BRIEF:
Give back the whole listing exactly as shown.

COLLECTED MATERIAL:
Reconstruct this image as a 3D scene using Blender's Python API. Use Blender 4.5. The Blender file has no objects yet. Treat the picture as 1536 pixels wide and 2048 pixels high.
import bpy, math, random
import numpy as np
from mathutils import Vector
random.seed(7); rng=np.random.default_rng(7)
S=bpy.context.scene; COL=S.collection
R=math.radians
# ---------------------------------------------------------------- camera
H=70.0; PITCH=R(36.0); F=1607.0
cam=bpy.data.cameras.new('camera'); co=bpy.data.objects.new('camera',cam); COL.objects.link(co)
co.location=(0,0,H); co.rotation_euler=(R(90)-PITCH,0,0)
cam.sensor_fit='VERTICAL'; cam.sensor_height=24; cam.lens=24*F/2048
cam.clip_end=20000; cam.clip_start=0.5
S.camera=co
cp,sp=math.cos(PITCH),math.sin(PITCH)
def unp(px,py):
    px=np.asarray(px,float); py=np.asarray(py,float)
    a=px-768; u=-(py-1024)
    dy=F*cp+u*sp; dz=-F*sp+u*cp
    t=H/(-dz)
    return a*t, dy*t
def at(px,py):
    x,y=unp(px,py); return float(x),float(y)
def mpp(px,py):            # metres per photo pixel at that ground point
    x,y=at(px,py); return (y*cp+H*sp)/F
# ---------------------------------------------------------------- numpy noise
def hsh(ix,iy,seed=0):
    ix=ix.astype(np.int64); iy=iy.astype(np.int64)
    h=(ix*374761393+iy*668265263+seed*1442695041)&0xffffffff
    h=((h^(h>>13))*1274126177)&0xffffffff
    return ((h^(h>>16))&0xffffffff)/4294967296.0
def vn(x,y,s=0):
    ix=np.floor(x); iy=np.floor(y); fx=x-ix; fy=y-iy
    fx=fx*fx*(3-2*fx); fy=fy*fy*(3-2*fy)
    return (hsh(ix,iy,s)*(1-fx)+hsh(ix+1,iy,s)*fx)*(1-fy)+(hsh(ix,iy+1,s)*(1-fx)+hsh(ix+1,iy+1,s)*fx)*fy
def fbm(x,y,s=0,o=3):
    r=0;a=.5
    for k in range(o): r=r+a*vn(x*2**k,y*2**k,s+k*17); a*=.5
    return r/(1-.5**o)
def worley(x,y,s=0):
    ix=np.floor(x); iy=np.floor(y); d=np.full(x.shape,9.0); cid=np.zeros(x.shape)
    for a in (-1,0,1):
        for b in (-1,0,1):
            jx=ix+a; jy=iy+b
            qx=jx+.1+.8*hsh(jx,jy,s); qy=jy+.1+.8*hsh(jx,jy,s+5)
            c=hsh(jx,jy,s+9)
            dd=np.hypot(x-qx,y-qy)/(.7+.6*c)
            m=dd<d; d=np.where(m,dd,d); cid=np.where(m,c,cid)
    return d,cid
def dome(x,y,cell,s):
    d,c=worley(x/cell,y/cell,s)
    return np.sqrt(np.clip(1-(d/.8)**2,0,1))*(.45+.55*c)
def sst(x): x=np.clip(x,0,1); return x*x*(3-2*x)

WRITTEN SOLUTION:
Reconstruct this image as a 3D scene using Blender's Python API. Use Blender 4.5. The Blender file has no objects yet. Treat the picture as 1536 pixels wide and 2048 pixels high.
import bpy, math, random
import numpy as np
from mathutils import Vector
random.seed(7); rng=np.random.default_rng(7)
S=bpy.context.scene; COL=S.collection
R=math.radians
# ---------------------------------------------------------------- camera
H=70.0; PITCH=R(36.0); F=1607.0
cam=bpy.data.cameras.new('camera'); co=bpy.data.objects.new('camera',cam); COL.objects.link(co)
co.location=(0,0,H); co.rotation_euler=(R(90)-PITCH,0,0)
cam.sensor_fit='VERTICAL'; cam.sensor_height=24; cam.lens=24*F/2048
cam.clip_end=20000; cam.clip_start=0.5
S.camera=co
cp,sp=math.cos(PITCH),math.sin(PITCH)
def unp(px,py):
    px=np.asarray(px,float); py=np.asarray(py,float)
    a=px-768; u=-(py-1024)
    dy=F*cp+u*sp; dz=-F*sp+u*cp
    t=H/(-dz)
    return a*t, dy*t
def at(px,py):
    x,y=unp(px,py); return float(x),float(y)
def mpp(px,py):            # metres per photo pixel at that ground point
    x,y=at(px,py); return (y*cp+H*sp)/F
# ---------------------------------------------------------------- numpy noise
def hsh(ix,iy,seed=0):
    ix=ix.astype(np.int64); iy=iy.astype(np.int64)
    h=(ix*374761393+iy*668265263+seed*1442695041)&0xffffffff
    h=((h^(h>>13))*1274126177)&0xffffffff
    return ((h^(h>>16))&0xffffffff)/4294967296.0
def vn(x,y,s=0):
    ix=np.floor(x); iy=np.floor(y); fx=x-ix; fy=y-iy
    fx=fx*fx*(3-2*fx); fy=fy*fy*(3-2*fy)
    return (hsh(ix,iy,s)*(1-fx)+hsh(ix+1,iy,s)*fx)*(1-fy)+(hsh(ix,iy+1,s)*(1-fx)+hsh(ix+1,iy+1,s)*fx)*fy
def fbm(x,y,s=0,o=3):
    r=0;a=.5
    for k in range(o): r=r+a*vn(x*2**k,y*2**k,s+k*17); a*=.5
    return r/(1-.5**o)
def worley(x,y,s=0):
    ix=np.floor(x); iy=np.floor(y); d=np.full(x.shape,9.0); cid=np.zeros(x.shape)
    for a in (-1,0,1):
        for b in (-1,0,1):
            jx=ix+a; jy=iy+b
            qx=jx+.1+.8*hsh(jx,jy,s); qy=jy+.1+.8*hsh(jx,jy,s+5)
            c=hsh(jx,jy,s+9)
            dd=np.hypot(x-qx,y-qy)/(.7+.6*c)
            m=dd<d; d=np.where(m,dd,d); cid=np.where(m,c,cid)
    return d,cid
def dome(x,y,cell,s):
    d,c=worley(x/cell,y/cell,s)
    return np.sqrt(np.clip(1-(d/.8)**2,0,1))*(.45+.55*c)
def sst(x): x=np.clip(x,0,1); return x*x*(3-2*x)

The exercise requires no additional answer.